Pourtant, il y avait cette fois du nouveau. Pas seulement dans le vocabulaire employé — qui évitait toute expression suggérant des suppressions d'emplois ou des fermetures d'établissements —, mais surtout dans la ferme volonté d'obtenir un résultat. Louis Le Pensec, ministre de la Mer depuis l'été 1981, est parti d'un constat simple nos six grands chantiers occupent globalement 20 000 personnes, soit à aux tous autant qu'un seul chantier japonais. Impossible de résister plus longtemps à la concurrence internationale sans rapprocher les entreprises pour renforcer leur capacité commerciale et leurs moyens de recherche.

Tapis vert

Alors, bon gré mal gré, mais aiguillonnés par les affres d'une crise qui n'en finit pas, les industriels se rencontrent fin 1981, autour du tapis vert tendu par les pouvoirs publics, avec la perspective d'aboutir pour fin 1982 à la création de deux pôles.

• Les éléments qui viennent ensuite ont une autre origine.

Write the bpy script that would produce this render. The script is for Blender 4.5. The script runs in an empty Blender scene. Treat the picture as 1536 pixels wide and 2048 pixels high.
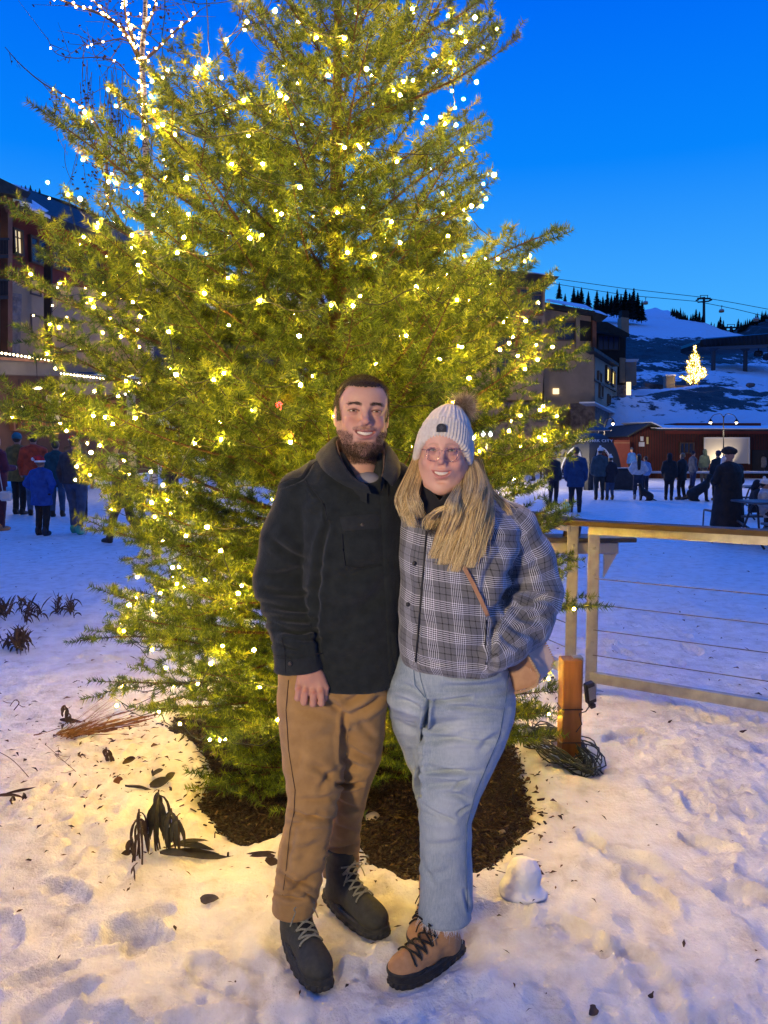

Le premier devrait réunir les poids moyens de la profession, les Chantiers de France-Dunkerque (3 400 personnes), les Chantiers de la Méditerrannée, à La Seyne (4 600 personnes), et les Chantiers de La Ciotat (3 700 personnes). Sur le papier, un tel ensemble représentait 3 milliards de F de chiffre d'affaires et 11 700 personnes employées. Il était prévu une participation publique dans le capital, de l'ordre de 20 %, mais ce groupe devait rester le privé face au pôle no 2, fabriqué autour du gros Alsthom-Atlantique, filiale de la CGE nationalisée. Aux Chantiers de l'Atlantique, situés à Saint-Nazaire (5 500 personnes), les pouvoirs publics comptaient adjoindre en effet le chantier nantais Dubigeon-Normandie (1 800 personnes). Ce pôle Ouest représentait environ 40 % du carnet de commandes français tel qu'il se présentait au printemps dernier.